QAnon Believers See a Promise in Trump’s Game of Thrones Poster (Because of Course)

(Screenshot / Twitter)

President Donald Trump assembled his cabinet yesterday around a table that featured a parody poster depicting himself and reading “Sanctions are Coming,” a play on a tagline from the HBO series “Game of Thrones” that declares “Winter is Coming.” Kellyanne Conway took to cable news shows this morning to try her best to provide some needed political spin on the poster stunt after it was widely mocked in the press.

Trump had previously tweeted the parody poster on November 2.

For reasons that remain unclear, the dates on the poster in the White House Cabinet Room and the Twitter post are not the same. That’s where the QAnon believers come in.

QAnon is a conspiracy theory built on the foundational supposition that someone with high-level security clearance is steadily leaking out riddles that, once decoded, provide insights into Trump’s behind-the-scenes work dismantling a satanic pedophile ring that spans the globe and involves top Democratic officials. Upon that foundation, countless new conspiracy theories and crossovers with existing theories have been erected.
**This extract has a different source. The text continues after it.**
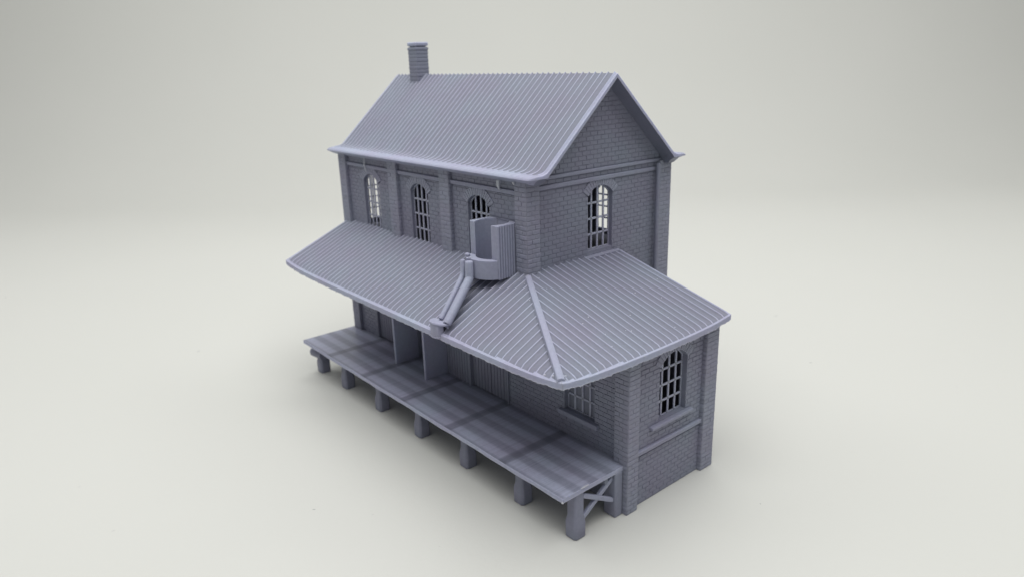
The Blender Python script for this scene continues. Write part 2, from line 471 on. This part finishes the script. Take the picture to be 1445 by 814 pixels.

Jordan Sather is a YouTube creator heading up a channel called “Destroying the Illusion” that boasts more than 170,000 subscribers, with whom Sather shares his conspiracy theories. For more than a year, the QAnon conspiracy theory has sat at the forefront of Sather’s videos, each one growing more far-fetched than the next. Sather also believes that the government is covering up information about extraterrestrial life because doing so would expose the pedophiles that the deep state is supposedly protecting. He appeared on Comedy Central’s “The Jim Jefferies Show” last year to vouch for the QAnon conspiracy theory.

Yesterday, Sather uploaded a video and a corresponding tweet claiming that Trump’s “Game of Thrones” poster stunt was a secret message to QAnon believers that can only be decoded by reading prior Q posts.

“In this tweet, it says ‘Sanctions are Coming, November 5th.’ The date on [the poster in the cabinet meeting] says November 4th. Huh. Why the day off?” Sather said.

He then referenced a tweet that surmised that Trump was attempting to direct attention to a November 4, 2018, post from Q featuring parody movie posters that QAnon followers believe contain promises to take down pedophiles hiding in plain sight. On November 4, 2018, there were 17 different Q posts shared on 8Chan.

“With this poster on his desk during the cabinet meeting, [it’s] quite obviously a message to all of us, everybody, anons and public alike, that some shit is about to drop. Most definitely. It’s going to be a good year, right? Good year,” Sather said.